Half Life by Jillian Cantor

This novel based on the life of Marie Curie is one that ponders upon the question “what if.”

Marie Curie, born Marya Skłodowska, was a governess back in Warsaw, Poland when she was in her early twenties. While working for the Żorawskis, a family of the landed gentry, Marie fell in love with Kazimierz, the family’s elder son. However, when his parents refused to approve of the union on account of her “lowly station,” she left for Paris at the age of twenty-four, where she’d not only go on to change the course of science but life for women in the generations to come.

Half Life takes this pivotal moment in Marie Curie’s life, shows us how her life unfolded in reality, and what might have been if she had made a different choice to stay behind in Poland and marry Kazimierz. The two story lines go in parallel. In Marie’s chapters, we see a largely biographical account of her life, whereas Marya’s chapters are all fictional. Even though I was familiar with Marie Curie’s personal life, the love story of Marie and Pierre fascinated me as it highlights how marvelous life can be if you have a supportive partner who’d not stop championing you. In that regard, Pierre Curie was nothing like Albert Einstein who never credited his first wife, Mileva Marić, for her contributions in his works. Knowing the Curies’ blissful marriage made me uneasy about reading the imagined life of Marya. In that storyline, Marya and Kazimierz are barely making ends meet as he gets cut off from his family after their marriage. Because of this, Marya’s zest to learn and her ambitions are put on the back-burner until Kazimierz could make a name for himself.
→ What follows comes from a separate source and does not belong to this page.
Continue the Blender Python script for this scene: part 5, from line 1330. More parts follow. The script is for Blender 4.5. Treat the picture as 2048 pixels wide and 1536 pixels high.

They also have marital problems – after a failed pregnancy that emotionally distances Marya from Kazimierz, he sleeps with Marya’s friend/ pianist, Leokadia (who was Kazimierz’s wife in real life). Although the marriage between Marya and Kazimierz improves as time passes by, it still made me uncomfortable imagining her in a less than happy union – it oddly felt like a betrayal to the Curies’ great love story!

Once I got past this initial apprehension, I started to enjoy Half Life a lot. I’m not sure if it was the writer’s intention – but this book made me wonder if women can have it all. Marie Curie was a great scientist – but, she was also a distant mother (both Marie’s daughters remained devoted to her despite her maternal shortcomings). Marie wasn’t a present figure when her children were growing up. She didn’t approve of her elder daughter, Irène, marrying Frédéric Joliot-Curie (although Marie later warmed up to Frédéric. This was a happy marriage too, and the couple went on to win the Nobel Prize in Chemistry in 1935). Marie was even less enthusiastic about her younger daughter Eve‘s career choice to become a pianist. On the other hand, to Marya, her daughter Klara meant the world – Marya was ready to put her passion for science on hold if it meant Klara, who dreamt of becoming a pianist, could pursue better opportunities. Half Life is an fascinating take on how different our lives could turn up depending on the choices we make and of our contribution to society, be it great or small. 

3.5 stars.

Note: Many thanks to Harper Perennial for sending me a review copy of Half Life.